→ **Task to complete**
The data below should be printed in full, exactly, and without any of its images.

→ **Provided data**
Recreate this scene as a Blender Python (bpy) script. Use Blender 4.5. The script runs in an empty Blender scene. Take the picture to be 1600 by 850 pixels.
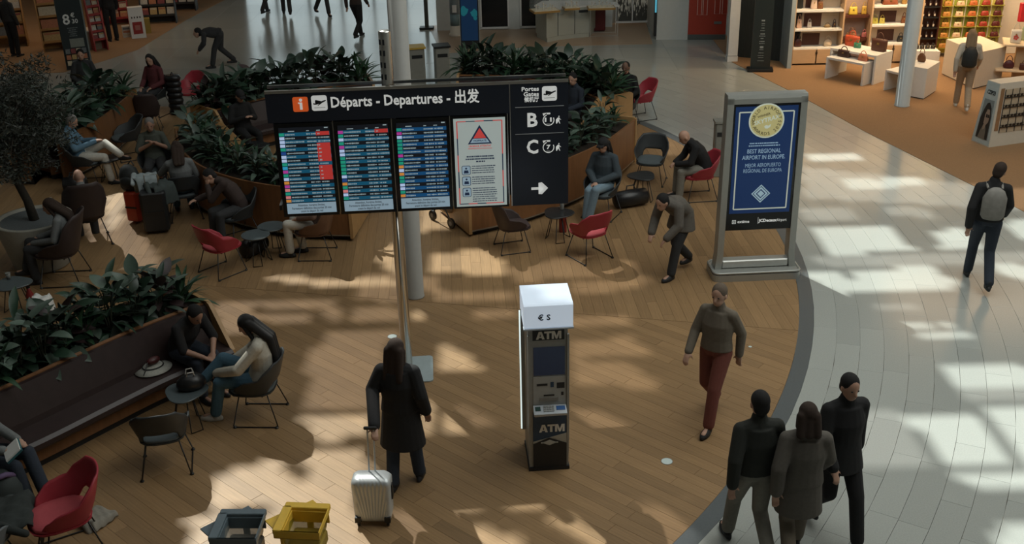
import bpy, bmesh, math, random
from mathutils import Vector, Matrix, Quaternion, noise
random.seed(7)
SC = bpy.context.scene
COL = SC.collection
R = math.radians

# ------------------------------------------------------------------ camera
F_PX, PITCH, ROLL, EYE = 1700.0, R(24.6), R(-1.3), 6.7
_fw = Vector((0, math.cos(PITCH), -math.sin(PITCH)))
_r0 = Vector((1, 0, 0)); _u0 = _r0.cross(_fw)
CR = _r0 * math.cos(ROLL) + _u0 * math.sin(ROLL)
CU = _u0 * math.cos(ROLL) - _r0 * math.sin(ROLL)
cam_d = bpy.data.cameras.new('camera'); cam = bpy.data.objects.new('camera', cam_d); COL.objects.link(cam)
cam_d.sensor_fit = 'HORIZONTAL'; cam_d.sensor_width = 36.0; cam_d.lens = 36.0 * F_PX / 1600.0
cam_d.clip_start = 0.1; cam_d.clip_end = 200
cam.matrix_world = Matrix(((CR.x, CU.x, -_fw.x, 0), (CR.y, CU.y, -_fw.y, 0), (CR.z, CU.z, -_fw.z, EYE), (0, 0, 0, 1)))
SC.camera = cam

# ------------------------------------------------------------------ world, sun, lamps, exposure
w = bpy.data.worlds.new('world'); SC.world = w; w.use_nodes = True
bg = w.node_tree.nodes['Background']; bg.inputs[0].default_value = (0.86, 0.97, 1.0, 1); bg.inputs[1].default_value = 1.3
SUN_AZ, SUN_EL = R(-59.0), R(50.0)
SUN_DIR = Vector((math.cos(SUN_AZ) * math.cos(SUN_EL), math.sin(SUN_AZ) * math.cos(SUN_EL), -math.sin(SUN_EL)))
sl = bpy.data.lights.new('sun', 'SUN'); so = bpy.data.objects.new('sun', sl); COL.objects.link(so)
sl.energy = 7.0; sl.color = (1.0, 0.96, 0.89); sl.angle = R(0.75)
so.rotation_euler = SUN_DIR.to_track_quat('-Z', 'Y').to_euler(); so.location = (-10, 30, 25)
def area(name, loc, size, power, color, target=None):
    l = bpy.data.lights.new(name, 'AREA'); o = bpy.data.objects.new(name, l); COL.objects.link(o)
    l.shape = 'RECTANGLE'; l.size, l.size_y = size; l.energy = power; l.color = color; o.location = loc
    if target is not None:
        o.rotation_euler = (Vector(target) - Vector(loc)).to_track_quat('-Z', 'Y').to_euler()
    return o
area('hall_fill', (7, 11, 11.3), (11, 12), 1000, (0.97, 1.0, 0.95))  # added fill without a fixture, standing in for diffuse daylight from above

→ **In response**
Recreate this scene as a Blender Python (bpy) script. Use Blender 4.5. The script runs in an empty Blender scene. Take the picture to be 1600 by 850 pixels.
import bpy, bmesh, math, random
from mathutils import Vector, Matrix, Quaternion, noise
random.seed(7)
SC = bpy.context.scene
COL = SC.collection
R = math.radians

# ------------------------------------------------------------------ camera
F_PX, PITCH, ROLL, EYE = 1700.0, R(24.6), R(-1.3), 6.7
_fw = Vector((0, math.cos(PITCH), -math.sin(PITCH)))
_r0 = Vector((1, 0, 0)); _u0 = _r0.cross(_fw)
CR = _r0 * math.cos(ROLL) + _u0 * math.sin(ROLL)
CU = _u0 * math.cos(ROLL) - _r0 * math.sin(ROLL)
cam_d = bpy.data.cameras.new('camera'); cam = bpy.data.objects.new('camera', cam_d); COL.objects.link(cam)
cam_d.sensor_fit = 'HORIZONTAL'; cam_d.sensor_width = 36.0; cam_d.lens = 36.0 * F_PX / 1600.0
cam_d.clip_start = 0.1; cam_d.clip_end = 200
cam.matrix_world = Matrix(((CR.x, CU.x, -_fw.x, 0), (CR.y, CU.y, -_fw.y, 0), (CR.z, CU.z, -_fw.z, EYE), (0, 0, 0, 1)))
SC.camera = cam

# ------------------------------------------------------------------ world, sun, lamps, exposure
w = bpy.data.worlds.new('world'); SC.world = w; w.use_nodes = True
bg = w.node_tree.nodes['Background']; bg.inputs[0].default_value = (0.86, 0.97, 1.0, 1); bg.inputs[1].default_value = 1.3
SUN_AZ, SUN_EL = R(-59.0), R(50.0)
SUN_DIR = Vector((math.cos(SUN_AZ) * math.cos(SUN_EL), math.sin(SUN_AZ) * math.cos(SUN_EL), -math.sin(SUN_EL)))
sl = bpy.data.lights.new('sun', 'SUN'); so = bpy.data.objects.new('sun', sl); COL.objects.link(so)
sl.energy = 7.0; sl.color = (1.0, 0.96, 0.89); sl.angle = R(0.75)
so.rotation_euler = SUN_DIR.to_track_quat('-Z', 'Y').to_euler(); so.location = (-10, 30, 25)
def area(name, loc, size, power, color, target=None):
    l = bpy.data.lights.new(name, 'AREA'); o = bpy.data.objects.new(name, l); COL.objects.link(o)
    l.shape = 'RECTANGLE'; l.size, l.size_y = size; l.energy = power; l.color = color; o.location = loc
    if target is not None:
        o.rotation_euler = (Vector(target) - Vector(loc)).to_track_quat('-Z', 'Y').to_euler()
    return o
area('hall_fill', (7, 11, 11.3), (11, 12), 1000, (0.97, 1.0, 0.95))  # added fill without a fixture, standing in for diffuse daylight from above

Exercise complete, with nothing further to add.